* begin *

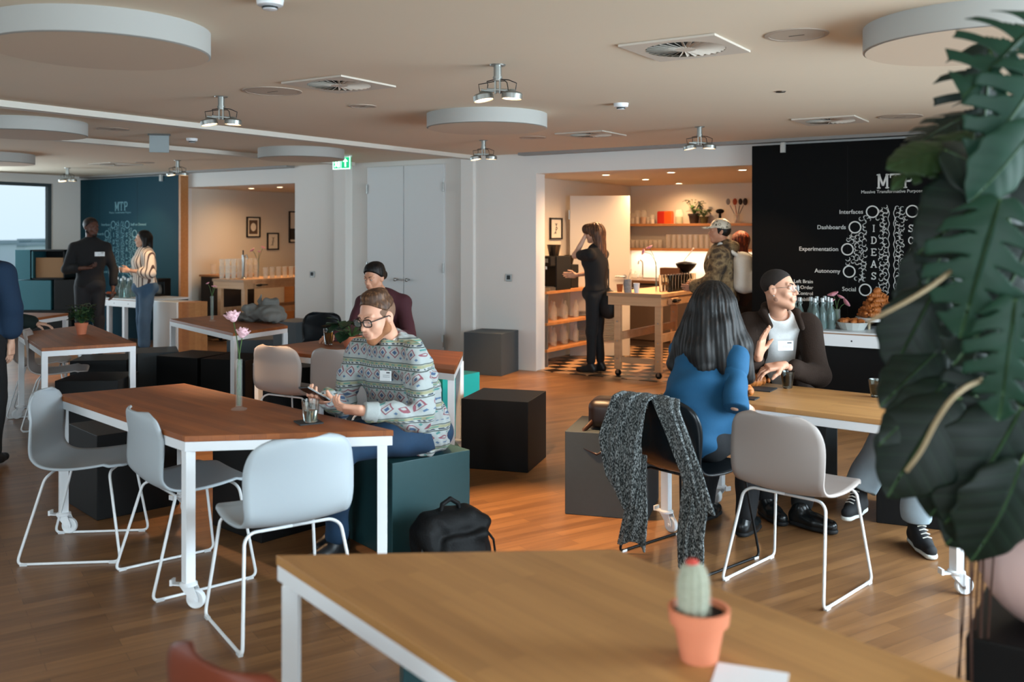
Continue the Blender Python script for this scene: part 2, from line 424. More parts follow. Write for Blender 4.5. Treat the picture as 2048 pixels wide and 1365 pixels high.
# spot clusters
M_lampbody = mat('lamp_aluminium', '#9b9d99', .35, .85)
def spot_cluster(label, x, y, rz, power, hot=False):
    t = thing('ceiling_spotlight', label, 'ceiling lamp', (x, y, CEIL), rz, 'twin ceiling spotlights')
    m = MB(); m.lathe([(.042, -.006), (.045, 0)], n=20); m.lathe([(.022, -.09), (.022, -.006)], n=16); m.lathe([(.027, -.078), (.027, -.066)], n=16)
    build('stem', m, M_lampbody, t, smooth=True, auto=.5)
    m = MB()
    m.box((-.012, 0, -.12), (.008, .02, .08)); m.box((.014, 0, -.12), (.008, .02, .08))
    m.tube([(-.09, -.02, -.14), (.06, .03, -.155)], .006, 6); m.tube([(-.03, .03, -.14), (.09, -.02, -.155)], .006, 6)
    m.tube([(-.06, 0, -.135), (.06, 0, -.145)], .008, 6)
    build('bracket', m, M_lampbody, t)
    for sx, tilt in ((-1, .18), (1, .06)):
        c = Vector((sx * .085, sx * -.015, -.178)); R = Matrix.Rotation(tilt * sx, 3, 'Y')
        m = MB(); m.lathe([(.055, -.016), (.0575, -.016), (.0575, .012), (.05, .02), (.022, .028), (.018, .036), (.001, .036)], c, 24, R, cap=False)
        b = build('lamp_head', m, M_lampbody, t, smooth=True, auto=.5)
        m = MB(); m.lathe([(.001, -.006), (.054, -.01)], c, 24, R, cap=False); build('lens', m, mat('lens_hot', '#ffe8cc', .3, emit='#ffdcb0', estr=30) if hot and sx > 0 else M_lens, b)
        m = MB(); m.tube([c + Vector((-.02, 0, .03)), c + Vector((-.028, 0, .075)), c + Vector((-sx * .04, 0, .085)), Vector((sx * .01, 0, -.09))], .0028, 6)
        m.tube([c + Vector((.02, 0, .03)), c + Vector((.026, 0, .07)), c + Vector((-sx * .02, 0, .09)), Vector((sx * .006, 0, -.08))], .0028, 6)
        build('cable', m, M_dkmetal, t)
    return t
lamps = [(-1.99, 6.50, 'twin spotlight nearest the large left disc', 25, 0), (-.08, 5.27, 'large twin spotlight in front of the middle disc', 25, 0),
         (-.288, 9.6, 'small twin spotlight below and behind the middle disc', 40, 0), (1.652, 8.37, 'twin spotlight above the wooden workbench opening', 40, 0),
         (-4.32, 12.27, 'twin spotlight above the right edge of the teal board', 40, 0), (-6.41, 13.7, 'bright tilted twin spotlight above the left edge of the teal board', 50, 1)]
for x, y, l, p, hot in lamps: spot_cluster(l, x, y, random.uniform(-.25, .1), p, hot)
def lamp_light(x, y, aim, p, size=.9): spot('spotlight_beam', (x, y, CEIL - .21), aim, p, WARM, size, .7)
LL = [((-1.91, 6.5), (-2.1, 6.85, 0), 170, .7), ((-2.07, 6.5), (-1.3, 5.6, 0), 90, .8), ((0.0, 5.27), (.15, 5.35, 0), 330, .72), ((-.16, 5.27), (.1, 7.9, 0), 120, .8),
      ((-.37, 9.6), (-.6, 8.9, 0), 130, .9), ((-.2, 9.6), (-.1, 10.2, 0), 190, .8), ((1.58, 8.37), (1.0, 8.8, 0), 80, 1.0), ((1.73, 8.37), (2.6, 9.6, .9), 30, .9),
      ((-4.24, 12.27), (-4.75, 11.2, 0), 260, .7), ((-4.4, 12.27), (-5.2, 12.6, 0), 60, .9), ((-6.33, 13.7), (-5.6, 14.8, 1.3), 40, 1.0)]
for (x, y), a, p, sz in LL: lamp_light(x, y, a, p * 1.8, sz)
# swirl vents
M_ventdark = mat('vent_dark', '#191c1b', .7); M_ventmetal = mat('vent_cream', '#c9bfb2', .6)
vents = [(.87, 4.77, .5, 'large square swirl vent near the top right ceiling'), (-1.08, 5.94, .5, 'square swirl vent left of the large middle spotlight'),
         (.745, 8.97, .5, 'far swirl vent to the right of the middle disc'), (2.63, 7.85, .5, 'swirl vent above the black board'),
         (-5.38, 12.9, .5, 'farthest swirl vent in front of the teal board')]
for x, y, sz, l in vents:
    t = thing('ceiling_vent', l, 'air vent', (x, y, CEIL), RZ, 'square swirl vents in the ceiling')
    m = MB(); r = .2; N_ = 32; h2 = sz / 2; ring = [(r * math.cos(2 * PI * i / N_), r * math.sin(2 * PI * i / N_)) for i in range(N_)]
    sq = []
    for i in range(N_):
        a = 2 * PI * i / N_; k = h2 / max(abs(math.cos(a)), abs(math.sin(a))); sq.append((k * math.cos(a), k * math.sin(a)))
    v = [(a, b, -.012) for a, b in ring] + [(a, b, -.012) for a, b in sq] + [(a, b, -.001) for a, b in sq]
    m.add(v, [(i, (i + 1) % N_, N_ + (i + 1) % N_, N_ + i) for i in range(N_)] + [(N_ + i, N_ + (i + 1) % N_, 2 * N_ + (i + 1) % N_, 2 * N_ + i) for i in range(N_)])
    build('vent_frame', m, M_ventmetal, t)
    m = MB(); m.lathe([(.001, -.002), (.2, -.002)], n=32, cap=False); build('vent_backing', m, M_ventdark, t)
    m = MB()
    for i in range(30):
        a = 2 * PI * i / 30; R = Matrix.Rotation(a, 3, 'Z') @ Matrix.Rotation(-.55, 3, 'X')
        m.box(R @ Vector((.125, 0, 0)) + Vector((0, 0, -.009)), (.145, .017, .0012), M=R)
    m.lathe([(.001, -.013), (.052, -.013), (.055, -.006)], n=24, cap=False)
    build('blades', m, M_ventmetal, t)
# round hatch plates
for px, py, r, l in [(545, 182, .19, 'round hatch plate left of the near swirl vent'), (1593, 69, .145, 'round speaker plate right of the large vent'), (725, 212, .1, 'small round plate below the near swirl vent'),
                     (1800, 233, .17, 'round plate above the black board near the plant'), (1066, 275, .13, 'round plate right of the middle disc'), (226, 258, .14, 'round plate behind the left disc'), (290, 325, .12, 'round plate beside the farthest swirl vent')]:
    g = G(px, py, CEIL); t = thing('ceiling_plate', l, 'ceiling plate', (g.x, g.y, CEIL), RZ, 'round plates set in the ceiling')
    m = MB(); m.lathe([(r - .02, -.003), (r - .018, -.006), (r, -.005), (r + .002, 0)], n=40, cap=False); build('ring', m, mat('plate_tan', '#ab9b8c', .7), t)
    m = MB(); m.lathe([(.001, -.005), (r - .022, -.004)], n=40, cap=False); build('cover', m, mat('plate_face', '#b5a797', .8), t)
    m = MB(); m.box((0, 0, -.0056), (r * .5, .006, .001)); build('slot', m, M_ventdark, t)
for px, py, l in [(1242, 207, 'white smoke detector right of the middle disc'), (384, 277, 'small smoke detector between the ceiling strips'), (540, -2, 'smoke detector cut by the top edge of the picture')]:
    g = G(px, py, CEIL); t = thing('smoke_detector', l, 'smoke detector', (g.x, g.y, CEIL)); m = MB()
    m.lathe([(.001, -.045), (.028, -.042), (.03, -.03), (.05, -.026), (.055, 0)], n=24, cap=False); build('housing', m, M_white_metal, t, smooth=True, auto=.5)
    m = MB(); m.lathe([(.0305, -.04), (.0315, -.031)], n=24, cap=False); build('sensor_band', m, M_ventdark, t)
g = G(1561, 183, CEIL); m = MB(); m.lathe([(.001, -.008), (.03, -.006), (.035, 0)], n=20, cap=False); tag(build('sprinkler_cover', m, M_chrome), 'tiny round metal sprinkler cover in the bare ceiling above the black board', 'sprinkler').location = (g.x, g.y, CEIL)
# exit sign
yE = 11.5; c = S(684, 326, yE); t = thing('exit_sign', 'green lit exit sign with white running figure and arrow', 'exit sign', (c.x, c.y, c.z), -.5)
m = MB(); m.box((0, 0, 0), (.26, .02, .15)); build('sign_panel', m, mat('exit_green', '#0d9a63', .4, emit='#12b877', estr=1.1), t)
m = MB()
for cc, dd in (((0, -.011, .072), (.26, .004, .012)), ((0, -.011, -.072), (.26, .004, .012)), ((-.127, -.011, 0), (.01, .004, .15)), ((.127, -.011, 0), (.01, .004, .15)), ((-.005, -.011, 0), (.006, .004, .15))): m.box(cc, dd)
m.box((.06, -.012, -.015), (.02, .004, .07)); m.add([(.02, -.013, .012), (.1, -.013, .012), (.06, -.013, .055)], [(0, 1, 2)])
m.box((-.04, -.012, -.01), (.035, .004, .09)); m.ball((-.09, -.012, .04), (.012, .003, .012), 10)
m.tube([(-.09, -.013, .025), (-.08, -.013, -.01), (-.1, -.013, -.05)], .009, 6); m.tube([(-.08, -.013, -.01), (-.06, -.013, -.045)], .008, 6); m.tube([(-.105, -.013, .0), (-.085, -.013, .018), (-.065, -.013, 0)], .006, 6)
build('pictogram', m, mat('exit_white', '#e8fff4', .4, emit='#d8fff0', estr=1.4), t)
m = MB(); m.cyl((-.08, 0, .075), (-.08, 0, CEIL - c.z), .004); m.cyl((.08, 0, .075), (.08, 0, CEIL - c.z), .004); m.box((0, 0, CEIL - c.z - .01), (.26, .05, .02)); build('mount', m, M_white_metal, t)
c = S(318.5, 287, 8.97); t = thing('hanging_sign_back', 'blank grey sign board hanging from the ceiling above the teal board', 'sign', (c.x, c.y, c.z), .25)
m = MB(); m.box((0, 0, 0), (.175, .02, .17)); build('board', m, mat('sign_grey', '#8f989a', .6), t)
m = MB(); m.box((0, 0, CEIL - c.z - .008), (.2, .04, .016)); m.box((0, 0, (CEIL - c.z) / 2 + .03), (.015, .012, CEIL - c.z - .08)); build('mount', m, mat('sign_mount', '#50504e', .5), t)
# wall switches
for px, py, l in [(625, 549, 'small chrome thermostat on the white wall beside the left kitchen'), (1018, 556, 'small chrome thermostat on the white wall beside the right kitchen')]:
    tt = TW(px); p = W(tt, 0); z = H - (py - HY) * p.y / F
    t = thing('wall_thermostat', l, 'thermostat', W(tt, -.001, z), RZ, 'chrome thermostats on the white wall')
    m = MB(); m.box((0, -.006, 0), (.085, .012, .085)); build('plate', m, M_chrome, t, bevel=.003)
    m = MB(); m.box((0, -.014, .005), (.045, .006, .05)); build('display', m, mat('display_black', '#101214', .15), t)
# door wall outlet
tt = TW(888, .05); m = MB(); m.box((0, 0, 0), (.03, .02, .09)); o = build('door_bolt', m, M_chrome); o.location = W(tt + .02, .0, .3); o.rotation_euler = (0, 0, RZ); tag(o, 'small metal floor bolt at the foot of the right door leaf', 'door bolt')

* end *

◆ TASK DIRECTIONS:
Going through the data above, count the lines where the string "from" appears, and answer with only that number.

◆ EXERCISE RESPONSE:
2